While the Adversary was mentioned early on in the series, his actual story wasn’t introduced until much later on. And Geppetto carried a beautiful, tragic character arc, easily worthy of the kind of enemy you’d anticipate being able to carry the full complexity of a character named the Adversary. But, Geppetto was not the first choice for the character who would become the Adversary. The first choice was Peter Pan.

It’s easy to imagine now. Peter Pan flying in out of nowhere, appearing suddenly in children’s bedrooms, then luring them to Neverland. And what adventures they’d have! Only, imagine Peter Pan, in Willingham’s skillful hands, being supercollided into Golding’s Lord of the Flies. Imagine that each adventure in Neverland would turn the kidnapped children harsher, and meaner, and more and more, ensure that they’d never be able to return to human society. Imagine Captain Hook as a sober, ethical, caring man who is deeply opposed to Pan’s campaign of robbing these children of their lives. Imagine Hook as the only man who has the strength of character to oppose Pan, to physically and militarily intervene.

Imagine that Peter Pan growing darker, and consistently darker, until he becomes the Adversary who drives the Fables from their storybook existence. I couldn’t, because at the time of the conversation I didn’t realize the significance of Peter Pan to Willingham’s thematic process. But ultimately neither could Bill himself realize that vision of Peter Pan as the Adversary. Because, Peter Pan, Captain Hook, and the entire Neverland scenario isn’t in the public domain, and still subject to copyright. Due to legal considerations therefore, the choice was made to cast benevolent, old Geppetto in the role of the Adversary. And while things have worked out well, there is a sense of loss when it comes to Peter Pan, and to the idea of the “benevolent” kidnapping of children.

I couldn’t understand the import of what Willingham said next. But now, you can. “It’s certainly that being Queen of Toyland is not really all it seems cracked up to be. I mean little girls and little boys want to grow up to be important people, kings and princesses and such. The reality is, if you become such a person, you just have a boatload of stuff dumped on you. And that’s what this story is about. And it’s about the nature of duty versus desire, and self-sacrifice and things like that. It’s probably the darkest story we’ve told, in its aggregate, from beginning to end. There wasn’t too much of a way that this was going to come out wonderfully. Even the first storyarc [all the way back in 2002, -Ed] which promised immediately that there wasn’t going to be any Happily Ever After, ended up not a happy ending, but at least a livable one. This one is fairly dark…”.

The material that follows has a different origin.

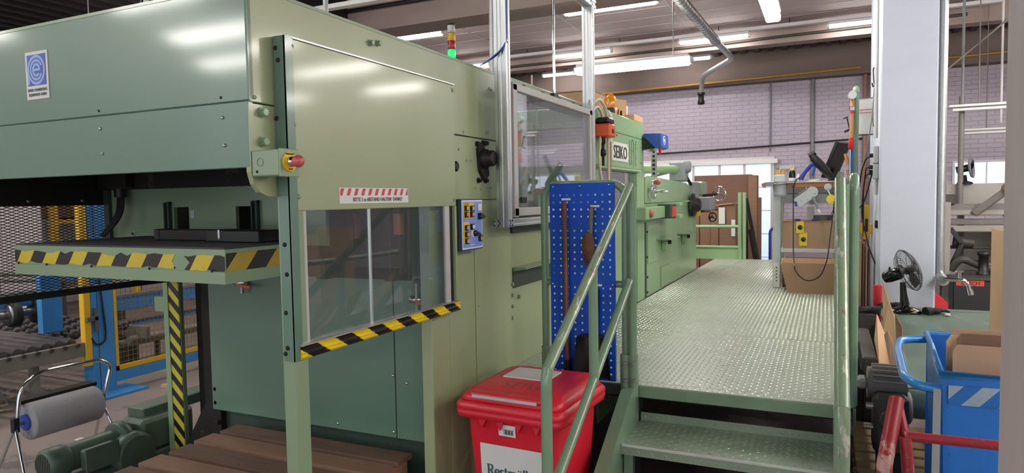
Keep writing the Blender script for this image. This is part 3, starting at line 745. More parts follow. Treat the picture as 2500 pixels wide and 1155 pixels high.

There’s an interjection from my side at this point and we talk about how Gabriel Garcia Marquez’s News of a Kidnapping might come to bear on a reading of Cubs in Toyland, as well the myth of Demeter’s daughter Proserpina getting stolen to Hell and being force to wed Hades. Even on the fly and unscripted, Willingham’s insights prove deeply cogent. Then we continue “I’ve been…ever since seeing Peter Pan as a child that starts off with basically kidnapping, but is seen as a lovely, benevolent thing. I’ve been sort of ‘anti-‘…sort of ‘No, it’s not a good thing and it never is!’. So this story definitely belongs in more Orpheus-type territory and Demeter-type territory, than in Peter Pan. Wherein, as soon as you’re taken away from your parents, you life is wonderful. Yeah…”.

Willingham’s voice trails off and he enters a self-enclosed meditative space. For a moment or so, we share a silence–Willingham lost in his thoughts, and I in mine. And then he picks up the discussion again.